Exercise prompt: In the data below, find each line containing the string "Blender" and return it.

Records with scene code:
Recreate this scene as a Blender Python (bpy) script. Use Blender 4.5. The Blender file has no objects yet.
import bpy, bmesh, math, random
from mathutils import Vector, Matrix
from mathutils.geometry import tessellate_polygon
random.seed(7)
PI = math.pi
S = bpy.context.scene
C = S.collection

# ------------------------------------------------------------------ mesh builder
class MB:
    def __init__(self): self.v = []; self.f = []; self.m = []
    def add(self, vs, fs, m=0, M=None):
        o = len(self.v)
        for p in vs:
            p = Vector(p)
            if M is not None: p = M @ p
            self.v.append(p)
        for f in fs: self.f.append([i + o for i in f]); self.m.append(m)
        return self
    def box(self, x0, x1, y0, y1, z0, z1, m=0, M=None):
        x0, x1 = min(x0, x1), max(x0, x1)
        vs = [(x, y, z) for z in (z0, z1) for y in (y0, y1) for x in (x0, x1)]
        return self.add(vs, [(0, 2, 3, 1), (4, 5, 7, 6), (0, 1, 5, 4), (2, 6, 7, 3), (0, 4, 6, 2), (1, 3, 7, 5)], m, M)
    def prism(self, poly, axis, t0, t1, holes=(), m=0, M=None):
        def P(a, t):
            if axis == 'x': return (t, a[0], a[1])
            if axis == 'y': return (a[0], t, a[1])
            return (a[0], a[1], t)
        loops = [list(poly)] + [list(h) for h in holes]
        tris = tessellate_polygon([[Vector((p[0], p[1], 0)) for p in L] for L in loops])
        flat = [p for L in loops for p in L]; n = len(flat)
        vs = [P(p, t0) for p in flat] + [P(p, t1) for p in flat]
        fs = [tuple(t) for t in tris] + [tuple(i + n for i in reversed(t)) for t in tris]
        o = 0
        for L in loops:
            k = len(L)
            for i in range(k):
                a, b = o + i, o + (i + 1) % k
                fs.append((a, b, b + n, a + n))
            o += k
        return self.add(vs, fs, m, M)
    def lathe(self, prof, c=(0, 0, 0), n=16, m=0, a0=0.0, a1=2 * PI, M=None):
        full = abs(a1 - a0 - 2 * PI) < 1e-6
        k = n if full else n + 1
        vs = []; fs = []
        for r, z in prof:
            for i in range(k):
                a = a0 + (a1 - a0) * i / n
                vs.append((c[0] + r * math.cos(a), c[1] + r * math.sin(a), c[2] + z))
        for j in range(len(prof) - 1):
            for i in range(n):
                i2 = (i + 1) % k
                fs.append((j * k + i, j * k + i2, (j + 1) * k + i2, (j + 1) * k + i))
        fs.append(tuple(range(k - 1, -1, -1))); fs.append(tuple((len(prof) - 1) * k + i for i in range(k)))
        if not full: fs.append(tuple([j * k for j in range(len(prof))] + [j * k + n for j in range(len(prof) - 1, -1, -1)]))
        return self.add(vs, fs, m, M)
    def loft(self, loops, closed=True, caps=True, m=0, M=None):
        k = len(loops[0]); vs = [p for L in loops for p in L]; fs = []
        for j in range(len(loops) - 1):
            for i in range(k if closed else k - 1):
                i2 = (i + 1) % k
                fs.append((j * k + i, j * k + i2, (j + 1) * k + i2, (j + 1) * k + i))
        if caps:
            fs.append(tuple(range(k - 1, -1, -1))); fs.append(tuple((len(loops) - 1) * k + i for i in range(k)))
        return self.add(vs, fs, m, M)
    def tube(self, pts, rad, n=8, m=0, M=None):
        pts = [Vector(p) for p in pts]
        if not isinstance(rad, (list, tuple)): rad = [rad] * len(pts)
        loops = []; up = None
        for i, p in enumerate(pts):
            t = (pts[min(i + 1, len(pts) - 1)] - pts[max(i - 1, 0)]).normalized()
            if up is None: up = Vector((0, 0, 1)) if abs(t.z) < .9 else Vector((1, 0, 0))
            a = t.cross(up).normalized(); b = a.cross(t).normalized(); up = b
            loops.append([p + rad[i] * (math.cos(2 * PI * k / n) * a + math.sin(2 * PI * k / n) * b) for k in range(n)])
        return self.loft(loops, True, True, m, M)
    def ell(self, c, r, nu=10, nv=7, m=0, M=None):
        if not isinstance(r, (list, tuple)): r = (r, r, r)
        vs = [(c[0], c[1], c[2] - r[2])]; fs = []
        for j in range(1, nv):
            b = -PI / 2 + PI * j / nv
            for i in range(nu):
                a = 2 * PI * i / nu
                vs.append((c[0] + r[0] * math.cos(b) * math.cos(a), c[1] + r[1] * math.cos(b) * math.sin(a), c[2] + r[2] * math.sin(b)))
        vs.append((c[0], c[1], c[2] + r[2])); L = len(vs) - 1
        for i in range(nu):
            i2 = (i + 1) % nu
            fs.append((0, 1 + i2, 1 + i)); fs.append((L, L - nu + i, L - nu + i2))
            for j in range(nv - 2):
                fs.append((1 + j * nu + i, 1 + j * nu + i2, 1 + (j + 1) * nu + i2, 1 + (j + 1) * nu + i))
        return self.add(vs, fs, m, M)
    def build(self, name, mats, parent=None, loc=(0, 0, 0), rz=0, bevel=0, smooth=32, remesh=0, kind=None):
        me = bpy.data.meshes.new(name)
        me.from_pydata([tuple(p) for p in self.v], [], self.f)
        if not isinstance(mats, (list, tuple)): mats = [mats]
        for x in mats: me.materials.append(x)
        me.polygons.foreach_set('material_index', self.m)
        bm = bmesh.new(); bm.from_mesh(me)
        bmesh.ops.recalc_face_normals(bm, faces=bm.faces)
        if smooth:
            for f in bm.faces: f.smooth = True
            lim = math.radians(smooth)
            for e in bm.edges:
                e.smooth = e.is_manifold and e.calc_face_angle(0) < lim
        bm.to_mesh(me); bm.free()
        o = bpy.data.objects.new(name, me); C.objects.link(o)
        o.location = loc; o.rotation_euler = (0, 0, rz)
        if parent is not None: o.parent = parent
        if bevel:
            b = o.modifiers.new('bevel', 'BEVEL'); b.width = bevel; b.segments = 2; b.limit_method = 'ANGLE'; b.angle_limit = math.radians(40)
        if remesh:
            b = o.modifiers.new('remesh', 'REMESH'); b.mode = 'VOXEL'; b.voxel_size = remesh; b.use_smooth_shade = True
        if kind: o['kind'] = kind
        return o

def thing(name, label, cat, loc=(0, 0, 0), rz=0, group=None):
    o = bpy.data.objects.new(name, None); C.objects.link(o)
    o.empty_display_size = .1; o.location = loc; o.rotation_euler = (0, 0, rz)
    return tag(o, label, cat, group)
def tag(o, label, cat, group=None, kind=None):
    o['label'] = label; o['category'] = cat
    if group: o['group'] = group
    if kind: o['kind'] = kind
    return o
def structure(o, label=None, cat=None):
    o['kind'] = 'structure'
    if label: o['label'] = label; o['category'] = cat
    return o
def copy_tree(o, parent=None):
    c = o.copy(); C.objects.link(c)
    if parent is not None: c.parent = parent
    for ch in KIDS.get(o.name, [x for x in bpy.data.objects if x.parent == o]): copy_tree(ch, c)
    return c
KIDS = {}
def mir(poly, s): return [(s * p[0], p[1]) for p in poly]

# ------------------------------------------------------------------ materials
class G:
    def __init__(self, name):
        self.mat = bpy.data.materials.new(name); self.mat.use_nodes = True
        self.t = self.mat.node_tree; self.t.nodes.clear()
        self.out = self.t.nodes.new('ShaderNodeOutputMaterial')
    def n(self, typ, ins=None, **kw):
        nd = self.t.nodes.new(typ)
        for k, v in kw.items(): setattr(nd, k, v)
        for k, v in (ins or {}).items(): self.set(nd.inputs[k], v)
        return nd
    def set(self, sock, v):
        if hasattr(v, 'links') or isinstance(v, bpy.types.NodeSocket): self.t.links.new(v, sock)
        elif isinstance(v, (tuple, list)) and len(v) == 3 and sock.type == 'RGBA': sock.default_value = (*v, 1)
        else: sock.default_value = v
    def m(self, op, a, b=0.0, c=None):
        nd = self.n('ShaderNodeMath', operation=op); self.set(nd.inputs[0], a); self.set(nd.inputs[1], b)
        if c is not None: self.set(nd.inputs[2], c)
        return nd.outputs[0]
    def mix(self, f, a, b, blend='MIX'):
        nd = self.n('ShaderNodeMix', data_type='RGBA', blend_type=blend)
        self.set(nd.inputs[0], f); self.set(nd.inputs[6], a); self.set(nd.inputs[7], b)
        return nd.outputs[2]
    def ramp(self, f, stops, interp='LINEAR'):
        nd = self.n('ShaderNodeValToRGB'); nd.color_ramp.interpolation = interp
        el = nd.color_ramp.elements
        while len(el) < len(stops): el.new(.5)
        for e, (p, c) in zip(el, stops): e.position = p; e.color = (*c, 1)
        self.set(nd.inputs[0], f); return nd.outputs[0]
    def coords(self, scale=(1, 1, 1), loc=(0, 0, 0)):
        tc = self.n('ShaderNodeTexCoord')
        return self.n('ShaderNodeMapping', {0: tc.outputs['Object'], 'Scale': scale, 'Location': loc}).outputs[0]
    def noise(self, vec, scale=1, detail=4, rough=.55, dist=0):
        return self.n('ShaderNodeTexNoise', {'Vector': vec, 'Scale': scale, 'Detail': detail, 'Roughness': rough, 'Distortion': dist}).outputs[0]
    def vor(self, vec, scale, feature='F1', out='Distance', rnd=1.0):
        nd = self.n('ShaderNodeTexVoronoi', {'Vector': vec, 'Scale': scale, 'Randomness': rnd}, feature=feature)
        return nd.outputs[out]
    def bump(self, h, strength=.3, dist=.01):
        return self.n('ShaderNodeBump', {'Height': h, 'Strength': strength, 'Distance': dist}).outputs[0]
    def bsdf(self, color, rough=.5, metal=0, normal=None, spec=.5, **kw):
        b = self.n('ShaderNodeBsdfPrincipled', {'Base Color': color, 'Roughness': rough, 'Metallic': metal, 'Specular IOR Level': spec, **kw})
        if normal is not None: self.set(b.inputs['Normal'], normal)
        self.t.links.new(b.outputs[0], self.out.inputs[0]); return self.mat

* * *

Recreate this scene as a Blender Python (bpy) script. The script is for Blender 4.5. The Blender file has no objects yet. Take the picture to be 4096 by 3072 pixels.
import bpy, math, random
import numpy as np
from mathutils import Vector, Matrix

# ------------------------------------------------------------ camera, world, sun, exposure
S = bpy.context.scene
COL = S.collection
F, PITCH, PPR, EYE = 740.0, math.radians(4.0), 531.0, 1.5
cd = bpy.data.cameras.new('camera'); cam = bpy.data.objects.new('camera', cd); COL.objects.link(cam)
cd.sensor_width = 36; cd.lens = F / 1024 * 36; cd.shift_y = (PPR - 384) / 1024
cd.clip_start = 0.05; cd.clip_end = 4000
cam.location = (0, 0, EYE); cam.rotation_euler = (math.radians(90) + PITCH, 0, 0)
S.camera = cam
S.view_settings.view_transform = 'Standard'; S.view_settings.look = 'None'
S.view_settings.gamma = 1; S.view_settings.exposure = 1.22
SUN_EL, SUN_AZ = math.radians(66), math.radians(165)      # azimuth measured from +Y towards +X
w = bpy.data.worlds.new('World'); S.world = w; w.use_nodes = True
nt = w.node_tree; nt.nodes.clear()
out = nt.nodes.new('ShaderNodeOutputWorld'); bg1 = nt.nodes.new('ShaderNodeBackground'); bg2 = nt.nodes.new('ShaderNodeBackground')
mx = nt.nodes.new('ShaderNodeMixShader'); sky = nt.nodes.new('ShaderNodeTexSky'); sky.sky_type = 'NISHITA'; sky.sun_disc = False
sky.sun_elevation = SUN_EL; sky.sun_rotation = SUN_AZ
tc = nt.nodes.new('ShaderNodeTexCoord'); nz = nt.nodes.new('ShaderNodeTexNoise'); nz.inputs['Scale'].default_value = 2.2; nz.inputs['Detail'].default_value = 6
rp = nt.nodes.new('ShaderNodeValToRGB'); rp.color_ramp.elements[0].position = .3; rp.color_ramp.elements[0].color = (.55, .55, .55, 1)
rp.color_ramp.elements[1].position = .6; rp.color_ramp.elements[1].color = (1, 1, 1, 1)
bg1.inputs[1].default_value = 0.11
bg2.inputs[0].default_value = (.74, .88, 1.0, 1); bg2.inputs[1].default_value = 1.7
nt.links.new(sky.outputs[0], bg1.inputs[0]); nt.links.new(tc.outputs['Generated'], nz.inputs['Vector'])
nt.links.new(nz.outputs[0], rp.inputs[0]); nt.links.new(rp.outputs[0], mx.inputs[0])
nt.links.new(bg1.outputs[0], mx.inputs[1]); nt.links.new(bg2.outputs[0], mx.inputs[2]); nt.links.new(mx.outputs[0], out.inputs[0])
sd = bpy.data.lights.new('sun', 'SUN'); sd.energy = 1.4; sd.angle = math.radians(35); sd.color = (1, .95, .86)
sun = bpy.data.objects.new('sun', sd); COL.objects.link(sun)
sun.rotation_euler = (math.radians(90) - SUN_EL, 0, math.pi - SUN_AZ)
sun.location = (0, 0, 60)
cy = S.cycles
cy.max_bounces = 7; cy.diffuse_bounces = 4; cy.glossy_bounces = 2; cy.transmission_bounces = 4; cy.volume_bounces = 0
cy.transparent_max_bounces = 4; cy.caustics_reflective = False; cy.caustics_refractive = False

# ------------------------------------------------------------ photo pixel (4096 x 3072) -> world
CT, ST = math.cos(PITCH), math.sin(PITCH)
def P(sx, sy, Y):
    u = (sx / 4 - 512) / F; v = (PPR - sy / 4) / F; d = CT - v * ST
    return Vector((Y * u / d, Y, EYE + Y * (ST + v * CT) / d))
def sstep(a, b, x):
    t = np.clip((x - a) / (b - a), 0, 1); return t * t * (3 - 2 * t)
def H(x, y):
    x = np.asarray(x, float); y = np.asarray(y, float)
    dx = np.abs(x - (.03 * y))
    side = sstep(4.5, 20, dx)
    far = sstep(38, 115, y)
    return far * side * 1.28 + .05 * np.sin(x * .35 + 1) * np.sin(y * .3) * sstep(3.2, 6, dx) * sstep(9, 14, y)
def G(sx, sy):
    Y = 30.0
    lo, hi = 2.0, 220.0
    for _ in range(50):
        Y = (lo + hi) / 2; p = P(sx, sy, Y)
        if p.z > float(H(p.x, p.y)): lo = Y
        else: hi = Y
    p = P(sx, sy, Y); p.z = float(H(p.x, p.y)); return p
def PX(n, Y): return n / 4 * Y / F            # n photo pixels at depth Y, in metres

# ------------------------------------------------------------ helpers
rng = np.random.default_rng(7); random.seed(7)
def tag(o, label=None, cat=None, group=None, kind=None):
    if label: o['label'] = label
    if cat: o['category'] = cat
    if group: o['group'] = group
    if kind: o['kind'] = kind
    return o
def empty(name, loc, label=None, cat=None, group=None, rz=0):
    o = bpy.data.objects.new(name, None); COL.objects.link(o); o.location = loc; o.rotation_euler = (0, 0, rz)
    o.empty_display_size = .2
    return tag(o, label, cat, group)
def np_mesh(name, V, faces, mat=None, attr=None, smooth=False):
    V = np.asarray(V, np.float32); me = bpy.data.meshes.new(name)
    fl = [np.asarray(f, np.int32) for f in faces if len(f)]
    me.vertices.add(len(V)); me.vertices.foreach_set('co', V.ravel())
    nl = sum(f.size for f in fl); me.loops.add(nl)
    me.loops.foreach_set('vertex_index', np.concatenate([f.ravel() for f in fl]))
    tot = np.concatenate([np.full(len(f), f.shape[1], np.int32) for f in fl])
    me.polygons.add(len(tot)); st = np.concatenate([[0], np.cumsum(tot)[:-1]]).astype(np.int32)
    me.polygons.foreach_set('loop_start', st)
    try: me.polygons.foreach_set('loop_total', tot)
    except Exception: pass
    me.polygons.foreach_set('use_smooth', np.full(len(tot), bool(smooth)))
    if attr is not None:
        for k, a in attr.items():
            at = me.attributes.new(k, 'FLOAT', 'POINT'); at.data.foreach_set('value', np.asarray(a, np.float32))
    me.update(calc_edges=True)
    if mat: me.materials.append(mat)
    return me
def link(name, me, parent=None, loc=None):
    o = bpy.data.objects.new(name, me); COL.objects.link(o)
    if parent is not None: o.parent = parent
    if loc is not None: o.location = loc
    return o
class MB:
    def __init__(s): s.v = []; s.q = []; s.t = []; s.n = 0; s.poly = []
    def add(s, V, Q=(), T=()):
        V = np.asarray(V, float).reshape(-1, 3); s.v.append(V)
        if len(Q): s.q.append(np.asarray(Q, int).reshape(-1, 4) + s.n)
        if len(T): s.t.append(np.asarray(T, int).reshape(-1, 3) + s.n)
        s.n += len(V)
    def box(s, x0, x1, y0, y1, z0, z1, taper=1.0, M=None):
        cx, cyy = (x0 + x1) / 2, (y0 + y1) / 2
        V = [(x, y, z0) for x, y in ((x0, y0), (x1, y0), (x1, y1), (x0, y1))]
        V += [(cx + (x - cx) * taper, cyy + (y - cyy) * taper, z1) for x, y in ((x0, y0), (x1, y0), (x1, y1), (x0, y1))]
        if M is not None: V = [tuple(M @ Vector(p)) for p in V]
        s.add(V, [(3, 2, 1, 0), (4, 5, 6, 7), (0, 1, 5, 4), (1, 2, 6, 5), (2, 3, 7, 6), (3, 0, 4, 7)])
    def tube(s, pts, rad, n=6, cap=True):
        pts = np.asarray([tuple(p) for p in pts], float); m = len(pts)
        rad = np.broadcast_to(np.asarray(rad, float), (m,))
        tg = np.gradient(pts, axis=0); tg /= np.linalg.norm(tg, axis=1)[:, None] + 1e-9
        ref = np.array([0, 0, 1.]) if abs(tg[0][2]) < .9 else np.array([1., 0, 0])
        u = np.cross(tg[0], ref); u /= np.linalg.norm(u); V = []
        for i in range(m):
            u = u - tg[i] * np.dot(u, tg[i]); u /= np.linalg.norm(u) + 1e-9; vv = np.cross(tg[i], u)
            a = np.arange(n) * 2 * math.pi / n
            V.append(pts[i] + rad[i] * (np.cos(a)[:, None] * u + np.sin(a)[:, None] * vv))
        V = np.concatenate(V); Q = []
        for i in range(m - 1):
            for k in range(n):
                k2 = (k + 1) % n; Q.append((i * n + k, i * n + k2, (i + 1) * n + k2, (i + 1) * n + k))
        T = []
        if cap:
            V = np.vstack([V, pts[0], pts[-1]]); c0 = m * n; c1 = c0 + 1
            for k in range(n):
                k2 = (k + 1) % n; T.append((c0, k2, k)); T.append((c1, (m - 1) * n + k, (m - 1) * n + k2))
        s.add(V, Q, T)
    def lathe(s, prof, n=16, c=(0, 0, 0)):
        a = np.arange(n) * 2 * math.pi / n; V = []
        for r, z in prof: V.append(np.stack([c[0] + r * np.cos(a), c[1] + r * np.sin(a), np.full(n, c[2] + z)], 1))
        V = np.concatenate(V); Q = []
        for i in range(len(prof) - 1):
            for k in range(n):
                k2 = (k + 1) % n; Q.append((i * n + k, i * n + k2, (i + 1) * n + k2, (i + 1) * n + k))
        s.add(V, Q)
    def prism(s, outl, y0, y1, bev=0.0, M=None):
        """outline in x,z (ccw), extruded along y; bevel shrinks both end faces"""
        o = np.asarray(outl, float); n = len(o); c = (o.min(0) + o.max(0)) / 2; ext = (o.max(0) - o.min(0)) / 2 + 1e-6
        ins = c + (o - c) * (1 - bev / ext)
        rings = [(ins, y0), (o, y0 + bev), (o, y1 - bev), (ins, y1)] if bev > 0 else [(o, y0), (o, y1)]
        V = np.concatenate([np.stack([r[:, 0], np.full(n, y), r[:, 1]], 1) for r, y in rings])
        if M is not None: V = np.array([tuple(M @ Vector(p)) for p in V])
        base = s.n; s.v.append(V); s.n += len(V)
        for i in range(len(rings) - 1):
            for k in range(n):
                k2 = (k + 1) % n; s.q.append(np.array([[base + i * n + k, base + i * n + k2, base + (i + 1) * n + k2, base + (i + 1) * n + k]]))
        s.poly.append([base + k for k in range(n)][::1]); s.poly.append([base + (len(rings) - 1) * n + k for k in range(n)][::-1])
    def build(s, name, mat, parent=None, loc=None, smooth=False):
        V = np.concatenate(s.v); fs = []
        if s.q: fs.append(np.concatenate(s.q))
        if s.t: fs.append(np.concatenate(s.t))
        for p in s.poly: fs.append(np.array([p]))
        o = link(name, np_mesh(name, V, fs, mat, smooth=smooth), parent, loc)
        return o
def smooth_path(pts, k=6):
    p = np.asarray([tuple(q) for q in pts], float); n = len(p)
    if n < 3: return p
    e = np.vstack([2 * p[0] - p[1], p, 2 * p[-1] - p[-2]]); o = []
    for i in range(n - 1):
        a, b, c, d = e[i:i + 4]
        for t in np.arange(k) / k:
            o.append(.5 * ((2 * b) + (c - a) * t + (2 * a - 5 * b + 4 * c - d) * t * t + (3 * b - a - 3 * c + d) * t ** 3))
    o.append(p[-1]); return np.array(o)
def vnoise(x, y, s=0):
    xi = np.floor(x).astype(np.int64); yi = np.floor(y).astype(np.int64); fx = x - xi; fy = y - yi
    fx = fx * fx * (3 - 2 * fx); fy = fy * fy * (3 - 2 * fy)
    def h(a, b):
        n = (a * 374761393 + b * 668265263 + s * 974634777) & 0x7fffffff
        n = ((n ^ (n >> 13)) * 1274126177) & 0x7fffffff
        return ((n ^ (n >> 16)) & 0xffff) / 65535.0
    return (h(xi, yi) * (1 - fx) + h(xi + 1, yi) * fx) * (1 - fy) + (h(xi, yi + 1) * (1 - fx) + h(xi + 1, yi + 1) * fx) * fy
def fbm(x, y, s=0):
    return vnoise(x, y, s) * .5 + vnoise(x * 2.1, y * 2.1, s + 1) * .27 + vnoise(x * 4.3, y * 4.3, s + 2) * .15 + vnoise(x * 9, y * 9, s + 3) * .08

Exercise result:
Recreate this scene as a Blender Python (bpy) script. Use Blender 4.5. The Blender file has no objects yet.
Recreate this scene as a Blender Python (bpy) script. The script is for Blender 4.5. The Blender file has no objects yet. Take the picture to be 4096 by 3072 pixels.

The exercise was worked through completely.